Marc Chagall - Dance (1962-63)

Na dança, aquilo que retém olhar não é tanto a luta contra as leis da natureza, a suspensão da gravidade, mas a sua natureza ritual. Nela realiza-se um rito nupcial, uma antecipação da união dos corpos e fusão dos espíritos. Torna-se a dança, a cada momento, um símbolo arcaico daquilo que, no mistério de Eros, surge como injunção à fusão dos corpos e à dissolução de dois seres num único. A dança é a antecâmara de um mistério que está muito para além dos limites da razão.

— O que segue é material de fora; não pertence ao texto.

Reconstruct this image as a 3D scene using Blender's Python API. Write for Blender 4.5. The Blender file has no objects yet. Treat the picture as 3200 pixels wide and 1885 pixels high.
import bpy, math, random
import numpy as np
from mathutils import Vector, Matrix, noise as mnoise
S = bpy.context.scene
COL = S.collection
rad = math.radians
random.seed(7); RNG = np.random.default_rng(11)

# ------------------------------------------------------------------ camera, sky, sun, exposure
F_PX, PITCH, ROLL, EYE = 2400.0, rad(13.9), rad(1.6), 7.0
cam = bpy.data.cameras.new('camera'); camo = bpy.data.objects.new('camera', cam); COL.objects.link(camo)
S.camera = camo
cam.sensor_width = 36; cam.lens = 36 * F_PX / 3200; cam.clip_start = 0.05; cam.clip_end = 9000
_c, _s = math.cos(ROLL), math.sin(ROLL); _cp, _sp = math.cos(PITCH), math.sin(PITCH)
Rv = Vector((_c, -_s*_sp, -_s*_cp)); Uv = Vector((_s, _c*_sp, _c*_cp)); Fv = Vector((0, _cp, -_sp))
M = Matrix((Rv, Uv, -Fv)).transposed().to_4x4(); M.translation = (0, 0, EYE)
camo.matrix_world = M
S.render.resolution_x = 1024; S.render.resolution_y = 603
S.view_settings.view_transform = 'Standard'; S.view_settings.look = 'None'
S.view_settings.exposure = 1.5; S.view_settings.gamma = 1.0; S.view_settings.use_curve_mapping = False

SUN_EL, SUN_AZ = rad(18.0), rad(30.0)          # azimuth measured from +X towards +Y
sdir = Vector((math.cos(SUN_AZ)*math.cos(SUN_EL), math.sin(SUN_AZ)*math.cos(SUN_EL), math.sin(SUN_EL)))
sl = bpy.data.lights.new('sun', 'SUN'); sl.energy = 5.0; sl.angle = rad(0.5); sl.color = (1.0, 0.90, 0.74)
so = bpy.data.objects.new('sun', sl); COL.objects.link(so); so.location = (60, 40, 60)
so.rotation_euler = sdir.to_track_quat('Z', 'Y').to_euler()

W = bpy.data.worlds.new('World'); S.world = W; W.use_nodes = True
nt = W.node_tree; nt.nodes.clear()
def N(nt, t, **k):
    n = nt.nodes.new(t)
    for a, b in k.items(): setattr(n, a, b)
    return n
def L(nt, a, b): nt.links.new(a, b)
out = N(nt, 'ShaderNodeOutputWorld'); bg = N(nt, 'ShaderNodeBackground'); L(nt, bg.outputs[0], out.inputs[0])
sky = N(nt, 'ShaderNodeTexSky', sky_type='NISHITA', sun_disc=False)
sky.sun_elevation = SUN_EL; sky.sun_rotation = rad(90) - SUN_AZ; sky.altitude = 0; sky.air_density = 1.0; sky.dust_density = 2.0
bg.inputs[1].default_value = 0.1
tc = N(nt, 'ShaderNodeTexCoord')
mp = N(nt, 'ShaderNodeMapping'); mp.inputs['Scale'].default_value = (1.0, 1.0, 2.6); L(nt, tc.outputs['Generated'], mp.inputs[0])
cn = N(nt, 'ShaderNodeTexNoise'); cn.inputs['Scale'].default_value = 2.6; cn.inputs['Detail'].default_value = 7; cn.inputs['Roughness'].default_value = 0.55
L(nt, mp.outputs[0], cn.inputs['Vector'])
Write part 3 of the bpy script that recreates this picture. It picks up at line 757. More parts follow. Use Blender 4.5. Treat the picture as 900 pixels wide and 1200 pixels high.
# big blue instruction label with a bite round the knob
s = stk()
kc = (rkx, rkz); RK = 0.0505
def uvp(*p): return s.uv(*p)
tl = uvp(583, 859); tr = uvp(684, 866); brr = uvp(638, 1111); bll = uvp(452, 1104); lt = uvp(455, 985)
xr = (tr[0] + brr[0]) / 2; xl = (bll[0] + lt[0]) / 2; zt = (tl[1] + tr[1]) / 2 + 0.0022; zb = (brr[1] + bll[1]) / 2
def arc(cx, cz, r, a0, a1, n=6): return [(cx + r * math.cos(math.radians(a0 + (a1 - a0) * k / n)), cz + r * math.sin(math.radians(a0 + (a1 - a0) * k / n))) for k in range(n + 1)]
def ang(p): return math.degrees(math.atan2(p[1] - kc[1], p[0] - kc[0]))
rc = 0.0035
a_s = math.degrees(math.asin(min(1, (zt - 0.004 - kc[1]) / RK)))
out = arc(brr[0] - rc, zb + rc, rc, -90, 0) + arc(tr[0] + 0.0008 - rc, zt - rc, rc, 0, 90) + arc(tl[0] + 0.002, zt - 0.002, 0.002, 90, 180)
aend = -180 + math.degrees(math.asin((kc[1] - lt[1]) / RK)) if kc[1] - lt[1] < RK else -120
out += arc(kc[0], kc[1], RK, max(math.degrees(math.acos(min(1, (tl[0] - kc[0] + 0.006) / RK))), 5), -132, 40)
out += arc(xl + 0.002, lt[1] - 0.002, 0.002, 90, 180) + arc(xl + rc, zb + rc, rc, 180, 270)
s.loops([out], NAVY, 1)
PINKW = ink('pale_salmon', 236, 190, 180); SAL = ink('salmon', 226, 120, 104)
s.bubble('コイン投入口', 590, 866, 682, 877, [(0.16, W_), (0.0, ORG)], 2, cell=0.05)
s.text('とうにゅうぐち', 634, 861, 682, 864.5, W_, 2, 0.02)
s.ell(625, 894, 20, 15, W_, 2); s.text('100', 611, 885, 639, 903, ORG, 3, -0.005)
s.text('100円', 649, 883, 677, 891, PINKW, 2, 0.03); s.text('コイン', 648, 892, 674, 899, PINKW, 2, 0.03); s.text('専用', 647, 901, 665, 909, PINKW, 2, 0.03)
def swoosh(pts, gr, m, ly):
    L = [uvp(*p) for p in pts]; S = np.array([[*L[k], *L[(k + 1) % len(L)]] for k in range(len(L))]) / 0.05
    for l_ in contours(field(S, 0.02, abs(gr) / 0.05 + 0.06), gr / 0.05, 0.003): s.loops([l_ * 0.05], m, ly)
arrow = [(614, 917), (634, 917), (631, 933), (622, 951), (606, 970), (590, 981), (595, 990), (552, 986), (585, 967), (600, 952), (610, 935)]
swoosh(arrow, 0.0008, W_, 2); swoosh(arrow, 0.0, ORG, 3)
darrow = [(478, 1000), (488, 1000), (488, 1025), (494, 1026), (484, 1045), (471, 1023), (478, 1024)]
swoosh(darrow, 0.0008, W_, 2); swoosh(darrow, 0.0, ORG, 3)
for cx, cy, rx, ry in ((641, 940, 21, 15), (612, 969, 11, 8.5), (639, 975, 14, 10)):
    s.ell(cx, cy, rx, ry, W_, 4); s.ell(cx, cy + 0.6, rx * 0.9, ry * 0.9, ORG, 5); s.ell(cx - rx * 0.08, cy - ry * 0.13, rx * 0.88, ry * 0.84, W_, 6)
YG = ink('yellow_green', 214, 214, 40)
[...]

sexta-feira, 7 de junho de 2013

O corpo que dança

Henri Matisse - A dança (1909-10)

Talvez tenha sido Paul Ricoeur que tenha dito que a dança é uma luta contra a gravidade. Ao dançar, o corpo fluidifica-se, abole alguns limites, redefine as fronteiras do possível. Quanto mais exigente tecnicamente for um estilo de dança maior a ambição que nele se esconde. Que ambiciona um corpo ao dançar? Tornar-se um corpo mais  eficiente e com maior capacidade performativa? Tornar-se numa aparência arrebatadora para o espectador? Tornar-se fonte inesgotável de um prazer subjectivo? Tudo isso pode ser verdade, mas é secundário. Ricoeur, se não me falha a memória, tem toda a razão, o corpo pretende suspender o efeito da gravidade. O que significa, porém, esse desejo? Significa simplesmente que o corpo aspira a não ser corpo. A gravidade faz parte da corporalidade. A nossa experiência do corpo é concomitante ao nosso sentimento de subjugação à gravidade. Quando o corpo dança, quando responde ao anseio de suspender a gravidade, ele responde ao seu mais secreto desígnio. Ele pretende tornar-se puro espírito. Quando os corpos dançam é o espírito que neles se esconde que se manifesta. A dança é sempre uma hierofania.

quinta-feira, 22 de novembro de 2012

Dançar na tarde marítima

Nadir Afonso - Deusas do Vento

Abrir-se ao vento, abandonar o corpo no espaço, perder o norte, desconhecer tudo o que se sabe. Assim começa a viagem. Uma pergunta, a súbita estranheza de um mundo sem sentido, o chamamento daquilo que vem de longe e se aproxima trazido pela a aragem. A senda é uma dança com os elementos, com a terra de onde os pés se elevam, com a água que toca o corpo e o salva, com o ar que nos eleva ao fogo. 

No éter eterno, quem espera por nós, quem espera por aquele que dança? O corpo é uma labareda. Ergue-se sobre a terra, dança no céu com o fogo que se aproxima, que o chama, o rapta, e rouba-lhe cada palavra, pois o silêncio é a casa onde o fogo ilumina aquele que, sob o vento, dança na tarde marítima, na pureza azul de todos os mares batidos pela primavera, pelo verde onde um moinho nasce no centro da memória perdida.

sábado, 5 de maio de 2012

Da arte da dança

Giorgio Morandi - Natura Morta (1918)

A tensão entre corpo e espírito é o cerne da nossa natureza viva. O desprezo pelo corpo, a sua negação, o ódio ao que ele traz consigo são formas de morte, mas de uma morte onde o próprio espírito morre. Também a eliminação do espírito, dos seus anseios e desejos, é uma forma de solidificar o corpo, torná-lo numa verdadeira natureza morta. Dividir o ser em duas partes é já uma decisão arbitrária, mas à qual não podemos fugir, pois foi assim que o mundo e o estar nele nos foi ensinado. O importante é aprender o jogo que as partes devem uma à outra e jogá-lo. A finalidade desse jogo não é a vitória de uma parte sobre a outra, mas abolir a fronteira onde a divisão se dá. Abolir a fronteira não significa uma decisão jurídica proferida por uma instância independente ou um tratado onde as partes, mantendo-se enquanto partes separadas e distintas, deixam o viandante transitar de um território para o outro sem necessidade de passaporte e paragem na alfândega. Abolir a fronteira significa que já não há juiz que sentencie nem partes que assinem tratados, tão pouco um viandante que as percorra. Significa apenas que corpo e espírito se fundiram e nessa fusão são alimentados pela tensão. Não já a tensão inicial entre corpo e  espírito, mas a tensão que resulta agora da tendência para a separação e o desejo de aprofundar a fusão. A tensão inicial deu lugar ao jogo, e este à dança. O ser dança e não é possível dançar sem que uma tensão percorra cada célula daquele que dança, que a alimente e a impulsione no seu movimento, na sua luta contra a gravidade.